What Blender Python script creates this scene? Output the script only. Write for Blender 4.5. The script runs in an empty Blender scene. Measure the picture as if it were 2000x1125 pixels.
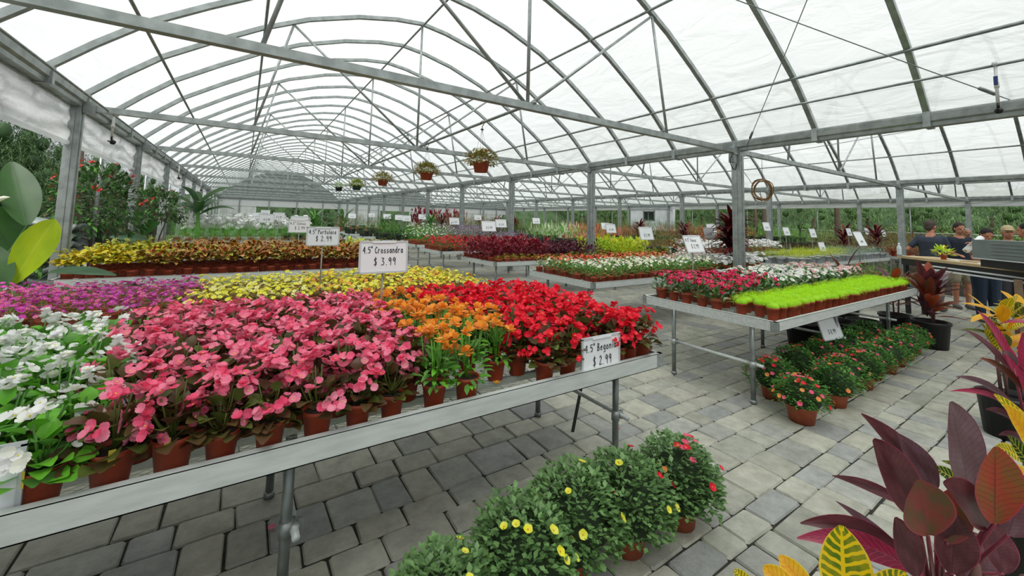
import bpy, math, random
from mathutils import Vector, Matrix
C = bpy.context.scene.collection
PI = math.pi
R_ = math.radians

# ---------------------------------------------------------------- camera, world, exposure
YAW, PITCH, ROLL, FPX, PY = .5792, .0801, .0256, 793.2, 367.5
fw = Vector((math.sin(YAW) * math.cos(PITCH), math.cos(YAW) * math.cos(PITCH), math.sin(PITCH)))
rt = Vector((math.cos(YAW), -math.sin(YAW), 0)); up = rt.cross(fw)
rt, up = rt * math.cos(ROLL) + up * math.sin(ROLL), up * math.cos(ROLL) - rt * math.sin(ROLL)
cd = bpy.data.cameras.new('camera'); cam = bpy.data.objects.new('camera', cd); C.objects.link(cam)
cam.matrix_world = Matrix(((rt.x, up.x, -fw.x, 0), (rt.y, up.y, -fw.y, 0), (rt.z, up.z, -fw.z, 1.6), (0, 0, 0, 1)))
cd.sensor_fit = 'HORIZONTAL'; cd.sensor_width = 36; cd.lens = FPX / 2000 * 36
cd.shift_y = -(1125 / 2 - PY) / 2000; cd.clip_start = .02; cd.clip_end = 400
sc = bpy.context.scene; sc.camera = cam
sc.view_settings.view_transform = 'Standard'; sc.view_settings.look = 'None'
sc.view_settings.gamma = 1; sc.view_settings.exposure = 0.25; sc.view_settings.use_curve_mapping = False
cy = sc.cycles; cy.max_bounces = 6; cy.diffuse_bounces = 3; cy.glossy_bounces = 2; cy.transmission_bounces = 4
cy.transparent_max_bounces = 24; cy.use_denoising = True; cy.adaptive_threshold = .03; cy.caustics_reflective = False
w = bpy.data.worlds.new('world'); sc.world = w; w.use_nodes = True
nt = w.node_tree; N = nt.nodes; bg = N['Background']
tc = N.new('ShaderNodeTexCoord'); sx = N.new('ShaderNodeSeparateXYZ'); nt.links.new(tc.outputs['Generated'], sx.inputs[0])
cr = N.new('ShaderNodeValToRGB'); nt.links.new(sx.outputs[2], cr.inputs[0])
cr.color_ramp.elements[0].position = 0; cr.color_ramp.elements[0].color = (.80, .85, .90, 1)
cr.color_ramp.elements[1].position = .5; cr.color_ramp.elements[1].color = (1.0, 1.0, .99, 1)
nz = N.new('ShaderNodeTexNoise'); nz.inputs['Scale'].default_value = 2.2; nz.inputs['Detail'].default_value = 5
nt.links.new(tc.outputs['Generated'], nz.inputs[0])
mr = N.new('ShaderNodeMapRange'); mr.inputs[3].default_value = .88; mr.inputs[4].default_value = 1.08
nt.links.new(nz.outputs[0], mr.inputs[0])
mx = N.new('ShaderNodeVectorMath'); mx.operation = 'SCALE'
nt.links.new(cr.outputs[0], mx.inputs[0]); nt.links.new(mr.outputs[0], mx.inputs[3])
nt.links.new(mx.outputs[0], bg.inputs[0]); bg.inputs[1].default_value = .70
sd = bpy.data.lights.new('sun', 'SUN'); sd.energy = 3.4; sd.angle = R_(35); sd.color = (1, .98, .95)
so = bpy.data.objects.new('sun', sd); C.objects.link(so); so.rotation_euler = (R_(28), R_(-18), 0)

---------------

> YOUR GOAL
Copy down every line of the material above that includes the string "scene".

> THE COMPLETED TASK
What Blender Python script creates this scene? Output the script only. Write for Blender 4.5. The script runs in an empty Blender scene. Measure the picture as if it were 2000x1125 pixels.
C = bpy.context.scene.collection
sc = bpy.context.scene; sc.camera = cam